start Information provided
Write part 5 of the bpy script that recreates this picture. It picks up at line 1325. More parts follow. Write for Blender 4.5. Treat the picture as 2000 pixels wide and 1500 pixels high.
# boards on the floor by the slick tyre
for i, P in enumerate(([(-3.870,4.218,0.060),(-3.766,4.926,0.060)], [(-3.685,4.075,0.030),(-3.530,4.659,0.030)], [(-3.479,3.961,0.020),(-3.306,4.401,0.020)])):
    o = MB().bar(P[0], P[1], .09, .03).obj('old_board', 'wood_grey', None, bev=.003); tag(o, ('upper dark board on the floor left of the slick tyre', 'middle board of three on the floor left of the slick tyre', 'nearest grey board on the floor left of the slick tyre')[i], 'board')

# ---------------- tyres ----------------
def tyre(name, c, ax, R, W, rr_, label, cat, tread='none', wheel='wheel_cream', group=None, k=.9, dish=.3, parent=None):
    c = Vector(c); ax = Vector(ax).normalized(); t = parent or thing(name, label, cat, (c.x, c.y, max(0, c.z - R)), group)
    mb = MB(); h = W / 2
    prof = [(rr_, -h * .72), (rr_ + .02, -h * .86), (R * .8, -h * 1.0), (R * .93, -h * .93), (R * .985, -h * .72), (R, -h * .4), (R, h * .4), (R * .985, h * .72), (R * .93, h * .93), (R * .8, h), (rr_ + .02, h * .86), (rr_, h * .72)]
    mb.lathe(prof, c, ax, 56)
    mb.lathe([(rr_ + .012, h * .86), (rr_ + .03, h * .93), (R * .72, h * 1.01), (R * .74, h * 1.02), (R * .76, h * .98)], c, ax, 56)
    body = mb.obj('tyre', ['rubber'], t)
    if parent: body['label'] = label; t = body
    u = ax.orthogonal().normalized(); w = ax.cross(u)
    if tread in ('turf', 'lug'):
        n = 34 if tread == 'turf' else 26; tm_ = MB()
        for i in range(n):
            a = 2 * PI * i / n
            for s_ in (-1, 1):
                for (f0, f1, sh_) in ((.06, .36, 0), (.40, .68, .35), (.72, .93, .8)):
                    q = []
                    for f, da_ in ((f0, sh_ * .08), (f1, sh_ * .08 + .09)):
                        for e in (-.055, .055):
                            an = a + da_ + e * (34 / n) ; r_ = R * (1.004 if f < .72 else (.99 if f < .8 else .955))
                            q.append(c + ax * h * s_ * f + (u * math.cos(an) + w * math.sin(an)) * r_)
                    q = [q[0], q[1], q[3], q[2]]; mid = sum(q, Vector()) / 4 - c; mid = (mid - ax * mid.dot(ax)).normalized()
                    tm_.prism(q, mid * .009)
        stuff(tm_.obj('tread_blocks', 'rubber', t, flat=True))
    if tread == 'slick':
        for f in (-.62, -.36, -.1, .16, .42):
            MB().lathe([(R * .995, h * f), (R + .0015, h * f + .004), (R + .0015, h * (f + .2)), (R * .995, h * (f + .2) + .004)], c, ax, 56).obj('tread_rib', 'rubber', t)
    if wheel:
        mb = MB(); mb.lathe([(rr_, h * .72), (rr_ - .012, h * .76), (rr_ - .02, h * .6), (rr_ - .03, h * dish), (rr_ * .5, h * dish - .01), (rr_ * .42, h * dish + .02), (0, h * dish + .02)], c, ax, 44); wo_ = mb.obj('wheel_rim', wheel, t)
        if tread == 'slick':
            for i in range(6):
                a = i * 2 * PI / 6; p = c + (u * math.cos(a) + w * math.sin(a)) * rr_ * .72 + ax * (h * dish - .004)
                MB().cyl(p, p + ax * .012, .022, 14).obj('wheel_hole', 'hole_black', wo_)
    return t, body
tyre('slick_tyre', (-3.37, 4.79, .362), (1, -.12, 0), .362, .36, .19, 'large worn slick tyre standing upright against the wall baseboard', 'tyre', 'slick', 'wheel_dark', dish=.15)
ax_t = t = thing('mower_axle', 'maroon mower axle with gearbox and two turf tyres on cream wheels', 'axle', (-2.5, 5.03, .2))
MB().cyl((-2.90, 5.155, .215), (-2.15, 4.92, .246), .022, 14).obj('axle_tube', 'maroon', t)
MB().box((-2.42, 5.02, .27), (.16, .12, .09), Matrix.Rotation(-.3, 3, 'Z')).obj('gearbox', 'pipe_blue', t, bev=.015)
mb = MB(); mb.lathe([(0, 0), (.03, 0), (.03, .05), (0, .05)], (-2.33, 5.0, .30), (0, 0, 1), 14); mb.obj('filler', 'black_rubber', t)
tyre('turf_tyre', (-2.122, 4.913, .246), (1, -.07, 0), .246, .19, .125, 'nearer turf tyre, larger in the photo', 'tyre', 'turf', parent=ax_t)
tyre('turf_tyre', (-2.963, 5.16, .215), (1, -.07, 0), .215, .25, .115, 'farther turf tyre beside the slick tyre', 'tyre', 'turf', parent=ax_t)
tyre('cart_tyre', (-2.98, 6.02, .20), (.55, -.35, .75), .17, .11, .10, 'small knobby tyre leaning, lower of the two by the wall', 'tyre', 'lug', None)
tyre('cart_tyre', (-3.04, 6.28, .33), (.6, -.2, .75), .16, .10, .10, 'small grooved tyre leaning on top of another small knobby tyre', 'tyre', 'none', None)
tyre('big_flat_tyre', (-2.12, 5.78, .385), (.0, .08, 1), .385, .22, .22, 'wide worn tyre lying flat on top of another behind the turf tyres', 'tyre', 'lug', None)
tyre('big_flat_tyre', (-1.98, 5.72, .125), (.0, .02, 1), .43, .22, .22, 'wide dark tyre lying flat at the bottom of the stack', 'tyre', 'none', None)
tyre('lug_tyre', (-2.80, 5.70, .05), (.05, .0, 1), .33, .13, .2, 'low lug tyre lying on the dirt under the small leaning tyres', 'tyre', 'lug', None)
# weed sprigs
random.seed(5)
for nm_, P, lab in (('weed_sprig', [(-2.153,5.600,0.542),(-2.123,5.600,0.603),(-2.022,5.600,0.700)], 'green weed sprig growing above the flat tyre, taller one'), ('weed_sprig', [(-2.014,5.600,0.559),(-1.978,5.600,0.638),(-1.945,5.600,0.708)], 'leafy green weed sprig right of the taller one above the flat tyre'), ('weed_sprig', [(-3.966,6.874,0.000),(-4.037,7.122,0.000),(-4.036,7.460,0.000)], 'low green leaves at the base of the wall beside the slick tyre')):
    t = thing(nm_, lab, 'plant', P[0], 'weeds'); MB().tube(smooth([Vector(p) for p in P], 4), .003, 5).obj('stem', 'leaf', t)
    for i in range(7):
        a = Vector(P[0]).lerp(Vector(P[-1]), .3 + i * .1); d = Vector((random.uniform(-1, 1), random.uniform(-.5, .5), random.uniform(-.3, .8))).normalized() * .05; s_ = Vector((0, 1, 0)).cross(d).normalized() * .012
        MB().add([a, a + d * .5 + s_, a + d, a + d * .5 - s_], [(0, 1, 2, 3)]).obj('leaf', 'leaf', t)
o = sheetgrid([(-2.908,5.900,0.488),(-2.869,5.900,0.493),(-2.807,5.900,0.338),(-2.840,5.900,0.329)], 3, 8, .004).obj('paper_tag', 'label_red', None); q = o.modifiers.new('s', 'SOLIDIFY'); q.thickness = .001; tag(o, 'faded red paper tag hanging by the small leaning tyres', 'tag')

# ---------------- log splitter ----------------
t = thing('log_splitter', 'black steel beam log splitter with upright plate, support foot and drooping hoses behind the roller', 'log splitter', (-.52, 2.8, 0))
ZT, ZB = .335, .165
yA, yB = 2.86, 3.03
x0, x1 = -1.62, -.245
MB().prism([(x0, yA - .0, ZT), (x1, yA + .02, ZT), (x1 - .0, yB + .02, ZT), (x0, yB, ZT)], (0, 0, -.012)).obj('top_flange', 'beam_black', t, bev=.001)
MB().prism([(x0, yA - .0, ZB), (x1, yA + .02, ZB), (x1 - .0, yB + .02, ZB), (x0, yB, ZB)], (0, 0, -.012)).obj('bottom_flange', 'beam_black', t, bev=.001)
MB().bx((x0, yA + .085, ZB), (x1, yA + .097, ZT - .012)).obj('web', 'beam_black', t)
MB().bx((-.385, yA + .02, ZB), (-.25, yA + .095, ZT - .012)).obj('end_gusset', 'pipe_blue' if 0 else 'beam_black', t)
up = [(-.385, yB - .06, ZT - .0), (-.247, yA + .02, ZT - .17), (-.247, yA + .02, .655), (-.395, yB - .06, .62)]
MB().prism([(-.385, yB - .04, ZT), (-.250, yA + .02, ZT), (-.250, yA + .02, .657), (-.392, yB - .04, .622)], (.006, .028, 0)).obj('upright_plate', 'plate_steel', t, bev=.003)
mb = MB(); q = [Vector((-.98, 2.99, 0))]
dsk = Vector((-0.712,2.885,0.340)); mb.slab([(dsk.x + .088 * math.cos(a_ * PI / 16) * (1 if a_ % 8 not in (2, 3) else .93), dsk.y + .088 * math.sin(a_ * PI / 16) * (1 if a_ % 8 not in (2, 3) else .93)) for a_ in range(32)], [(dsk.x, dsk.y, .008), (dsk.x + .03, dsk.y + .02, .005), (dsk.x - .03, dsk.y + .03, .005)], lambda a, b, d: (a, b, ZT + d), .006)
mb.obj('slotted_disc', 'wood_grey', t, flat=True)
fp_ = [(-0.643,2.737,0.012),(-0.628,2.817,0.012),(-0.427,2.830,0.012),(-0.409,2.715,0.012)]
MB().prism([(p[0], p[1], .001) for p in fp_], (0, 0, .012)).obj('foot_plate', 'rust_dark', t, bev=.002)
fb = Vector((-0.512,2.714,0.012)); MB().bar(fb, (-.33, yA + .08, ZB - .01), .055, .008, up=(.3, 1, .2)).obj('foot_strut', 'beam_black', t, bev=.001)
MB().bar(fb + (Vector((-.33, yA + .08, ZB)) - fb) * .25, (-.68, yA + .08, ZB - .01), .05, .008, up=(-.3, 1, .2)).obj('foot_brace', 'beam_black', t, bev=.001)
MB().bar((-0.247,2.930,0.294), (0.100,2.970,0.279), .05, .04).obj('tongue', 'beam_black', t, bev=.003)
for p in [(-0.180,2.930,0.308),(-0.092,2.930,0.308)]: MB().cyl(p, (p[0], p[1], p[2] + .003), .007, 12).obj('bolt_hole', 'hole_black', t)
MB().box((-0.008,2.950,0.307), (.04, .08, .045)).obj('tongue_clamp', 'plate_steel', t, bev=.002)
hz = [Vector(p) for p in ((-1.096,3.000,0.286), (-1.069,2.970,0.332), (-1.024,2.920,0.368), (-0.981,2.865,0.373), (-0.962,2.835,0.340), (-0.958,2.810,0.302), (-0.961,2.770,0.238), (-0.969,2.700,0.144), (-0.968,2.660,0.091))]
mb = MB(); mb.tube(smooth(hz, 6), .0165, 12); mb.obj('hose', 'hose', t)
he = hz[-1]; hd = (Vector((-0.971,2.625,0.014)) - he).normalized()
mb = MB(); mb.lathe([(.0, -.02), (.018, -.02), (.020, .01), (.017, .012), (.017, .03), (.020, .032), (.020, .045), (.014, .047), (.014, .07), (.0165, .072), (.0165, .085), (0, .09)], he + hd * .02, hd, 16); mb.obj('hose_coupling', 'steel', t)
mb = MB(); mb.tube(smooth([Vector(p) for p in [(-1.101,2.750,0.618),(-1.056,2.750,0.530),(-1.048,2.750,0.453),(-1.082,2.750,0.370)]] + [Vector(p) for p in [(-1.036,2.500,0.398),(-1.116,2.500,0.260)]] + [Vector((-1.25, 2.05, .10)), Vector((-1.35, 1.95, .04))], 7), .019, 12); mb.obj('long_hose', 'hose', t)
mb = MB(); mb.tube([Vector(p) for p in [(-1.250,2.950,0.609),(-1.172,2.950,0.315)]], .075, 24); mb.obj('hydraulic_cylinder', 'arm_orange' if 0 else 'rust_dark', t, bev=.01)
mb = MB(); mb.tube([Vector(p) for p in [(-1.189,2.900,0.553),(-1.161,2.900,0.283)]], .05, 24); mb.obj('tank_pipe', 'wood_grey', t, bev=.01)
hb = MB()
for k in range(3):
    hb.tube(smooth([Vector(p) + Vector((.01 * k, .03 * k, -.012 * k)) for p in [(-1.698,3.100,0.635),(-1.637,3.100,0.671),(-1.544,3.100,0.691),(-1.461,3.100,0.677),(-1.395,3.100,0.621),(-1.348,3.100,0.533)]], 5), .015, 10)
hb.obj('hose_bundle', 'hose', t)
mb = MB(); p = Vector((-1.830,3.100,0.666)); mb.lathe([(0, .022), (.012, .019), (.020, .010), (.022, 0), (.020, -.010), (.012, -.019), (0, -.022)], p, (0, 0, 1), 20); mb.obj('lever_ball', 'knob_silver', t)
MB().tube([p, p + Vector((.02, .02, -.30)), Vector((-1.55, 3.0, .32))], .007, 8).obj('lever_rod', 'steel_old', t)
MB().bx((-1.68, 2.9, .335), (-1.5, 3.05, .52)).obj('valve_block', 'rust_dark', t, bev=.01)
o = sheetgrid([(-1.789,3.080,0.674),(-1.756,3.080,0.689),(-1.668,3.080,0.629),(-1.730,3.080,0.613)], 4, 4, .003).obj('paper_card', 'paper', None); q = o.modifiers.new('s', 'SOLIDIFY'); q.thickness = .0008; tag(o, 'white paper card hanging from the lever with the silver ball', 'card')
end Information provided
What needs to be done
In the listing above, reproduce the first line and each one after it through the line that contains "slick tyre')[i], 'board')".

Exercise solution
Write part 5 of the bpy script that recreates this picture. It picks up at line 1325. More parts follow. Write for Blender 4.5. Treat the picture as 2000 pixels wide and 1500 pixels high.
# boards on the floor by the slick tyre
for i, P in enumerate(([(-3.870,4.218,0.060),(-3.766,4.926,0.060)], [(-3.685,4.075,0.030),(-3.530,4.659,0.030)], [(-3.479,3.961,0.020),(-3.306,4.401,0.020)])):
    o = MB().bar(P[0], P[1], .09, .03).obj('old_board', 'wood_grey', None, bev=.003); tag(o, ('upper dark board on the floor left of the slick tyre', 'middle board of three on the floor left of the slick tyre', 'nearest grey board on the floor left of the slick tyre')[i], 'board')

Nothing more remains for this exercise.